C’est précisément dans ce but que nous venons au monde : chercher D.ieu, Le trouver et Le dévoiler. Ainsi, celui qui, au plus fort de l’épreuve, mobilise ses forces amoindries pour chercher D.ieu, celui-là, comme Itshak, méritera de voir sa chute se transformer en ascension. Car après avoir exprimé ce désir, Itshak demanda à Avraham de resserrer encore plus fort ses liens, prouvant qu’il avait non seulement vaincu le doute mais également renforcé sa confiance en D.ieu. Il atteignit ainsi un niveau spirituel encore plus élevé que le précédent.

Des hauts et des bas

Durant notre passage sur terre, nous passons tous par des phases spirituelles ascendantes et descendantes. Au plus bas de la phase descendante, lorsqu’en dépit de notre confusion et notre douleur, nous continuons à chercher D.ieu, nous transformons alors la descente en une nouvelle ascension.

Lors de son Hesped, le frère de Myriam lança un appel déchirant : « Myriam, il y a une chose que je veux te demander, je t’en prie Myriam, prie, et surtout ne t’arrête pas de prier, que D.ieu donne des forces à Papa et Maman pour tenir le coup ». D.ieu attend de nous, dans l’épreuve, que nous prions et que nous n’arrêtions pas de prier. Le frère de Myriam nous donne ici la clé pour sortir de l’épreuve : tenir le coup et ne céder sous aucun prétexte au découragement, même si elle nous semble insupportable, même si elle nous semble interminable. Le frère de Myriam ce jour-là cria vers D.ieu « Day lé tsarotenou, day ! » « D.ieu, je T’en prie, mets un terme à nos souffrances ».

Lorsqu’une tempête fait rage, élevons notre regard et notre voix vers le Ciel, demandons simplement, avec force, à D.ieu de nous sortir de là et prenons patience jusqu’à la sortie du tunnel. Car ceux qui abdiquent, arrêtent de chercher ou, pire encore, abandonnent le combat en tournant le dos à D.ieu, sombrent dans la tristesse et le désespoir Au lieu de remonter, ils ne font que chuter de plus belle. D.ieu sait exactement ce que nous traversons. L’effort aussi minime soit-il que nous fournissons pour nous maintenir, pour ne pas tomber, est d’une très grande valeur à Ses yeux.

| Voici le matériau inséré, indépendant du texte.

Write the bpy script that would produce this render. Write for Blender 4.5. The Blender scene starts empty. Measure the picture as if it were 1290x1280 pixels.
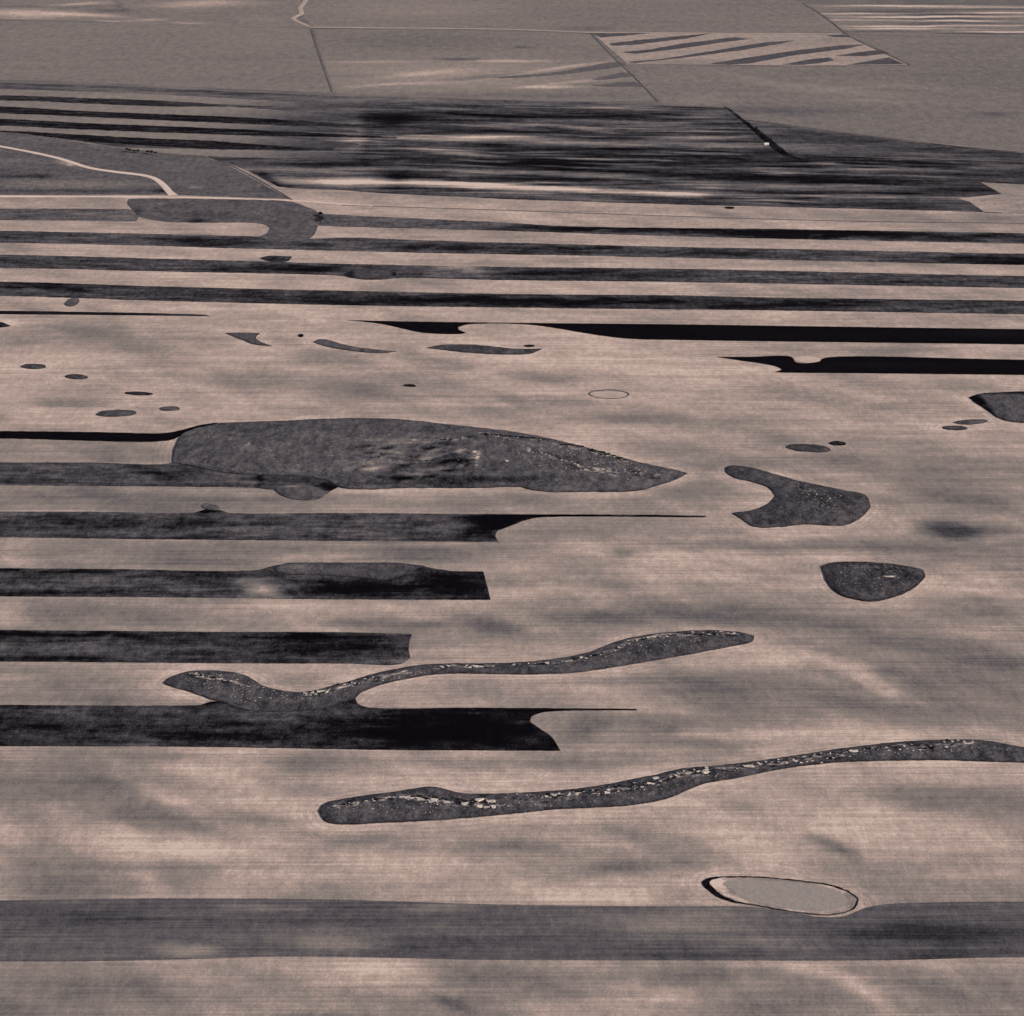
import bpy, math, random
import numpy as np
from mathutils import Vector, Euler, noise
from mathutils.geometry import delaunay_2d_cdt

S = bpy.context.scene
# ------------------------------------------------------------------ camera
W0, H0, FPX, ALT, HOR = 1290.0, 1280.0, 2500.0, 900.0, -400.0   # HOR: image row of the horizon
TH = math.atan((H0/2-HOR)/FPX)                                  # pitch below the horizon
cam = bpy.data.cameras.new('camera'); co = bpy.data.objects.new('camera', cam)
S.collection.objects.link(co); S.camera = co
cam.sensor_fit = 'HORIZONTAL'; cam.sensor_width = 36.0; cam.lens = 36.0*FPX/W0
cam.clip_start = 1.0; cam.clip_end = 200000.0
co.location = (0, 0, ALT); co.rotation_euler = (math.pi/2-TH, 0, 0)
# ------------------------------------------------------------------ light
ELEV, AZ = math.radians(27), math.radians(118)    # azimuth clockwise from +Y: from the right, a little behind the camera
w = bpy.data.worlds.new('World'); S.world = w; w.use_nodes = True
nt = w.node_tree
sky = nt.nodes.new('ShaderNodeTexSky'); sky.sky_type = 'NISHITA'; sky.sun_disc = False
sky.sun_elevation = ELEV; sky.sun_rotation = AZ; sky.dust_density = 2.0
bg = nt.nodes['Background']; nt.links.new(sky.outputs[0], bg.inputs[0]); bg.inputs[1].default_value = 0.11
sl = bpy.data.lights.new('sun', 'SUN'); so = bpy.data.objects.new('sun', sl); S.collection.objects.link(so)
sl.energy = 4.4; sl.angle = math.radians(0.5); sl.color = (1.0, 0.95, 0.88)
so.location = (3000, -1500, 2000)
sd = Vector((math.sin(AZ)*math.cos(ELEV), math.cos(AZ)*math.cos(ELEV), math.sin(ELEV)))
so.rotation_euler = sd.to_track_quat('Z', 'Y').to_euler()
S.view_settings.view_transform = 'Standard'; S.view_settings.look = 'None'
S.view_settings.exposure = 0.2; S.view_settings.gamma = 1.0
S.cycles.max_bounces = 4; S.cycles.diffuse_bounces = 2; S.cycles.volume_bounces = 1

# ------------------------------------------------------------------ helpers
def ground_xy(px, py):
    """point of the level plain that a bearing and a dip below the horizon reach"""
    u = px-W0/2; v = py-H0/2
    dx = u; dy = FPX*math.cos(TH) - v*math.sin(TH); dz = -(v*math.cos(TH)+FPX*math.sin(TH))
    t = -ALT/dz
    return dx*t, dy*t
def ground_arr(P):
    u = P[:,0]-W0/2; v = P[:,1]-H0/2
    dy = FPX*math.cos(TH)-v*math.sin(TH); dz = v*math.cos(TH)+FPX*math.sin(TH)
    t = ALT/dz
    return np.stack([u*t, dy*t], 1)
def mpp(py):                                        # metres per pixel across, at a row
    return ALT/((py-H0/2)*math.cos(TH)+FPX*math.sin(TH))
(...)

Toulouse entre Pourim et Pessah

Le décret d’extermination signé par le roi Assuérus sous l’influence d’Amman, plongea les Juifs dans une très grande détresse. La Reine Esther demanda à chaque Juif de jeûner et de prier pendant trois jours afin que D.ieu fasse accepter par le roi Assuérus sa requête d’annuler le décret de destruction. Ainsi, dans un des moments les plus sombres de notre histoire, où tout semblait définitivement perdu, le Peuple juif fut sauvé car il choisit de s’adresser à D.ieu. Ce fut le cas également en Egypte. Il est écrit que D.ieu entendit « leurs plaintes et se souvint de Son alliance ». La Délivrance qui ne devait se faire que 200 ans plus tard, fut accélérée par le cri des Juifs épuisés par l’esclavage. Alors qu’ils furent au plus bas, ils élevèrent leur voix vers D.ieu.

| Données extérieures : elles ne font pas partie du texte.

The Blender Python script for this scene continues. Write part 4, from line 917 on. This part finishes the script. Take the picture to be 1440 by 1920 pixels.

Nissan est un mois propice pour revenir vers D.ieu. Le drame qui nous plongea dans l’épreuve, se déroula justement dans ce mois, entre Pourim et Pessah. Aussi bien dans l’histoire de Pourim que dans celle de Pessah, la situation se renversa dès que les Juifs se tournèrent vers D.ieu et prièrent de toute leur force exprimant ainsi leur douleur et leur désarroi. Ils transformèrent leur chute en ascension d’une hauteur inouïe.

Après un an, notre douleur est toujours vive car la tragédie de Toulouse nous a atteints au plus profond de nous-mêmes, par son atrocité. Elle matérialise la menace grandissante que font peser sur nous ceux qui nous haïssent. Nous devons en aucun cas oublier cet enseignement livré par notre histoire : c’est précisément lorsque les Juifs toucheront le fonds de l’abîme, et qu’ils continueront à chercher D.ieu et Sa lumière malgré l’obscurité, que surgira la Délivrance.

La lutte quotidienne de Jonathan Sandler fut d’enseigner aux enfants comme Arie, Gabriel et Myriam, les outils nécessaires à la recherche de D.ieu : la prière, l’étude de la Torah, l’accomplissement des Mitsvot et les bonnes actions. En suivant sa voie, nous honorerons ainsi sa mémoire et celle de ces enfants, et peut-être, D.ieu mettra t-Il enfin un terme à nos souffrances.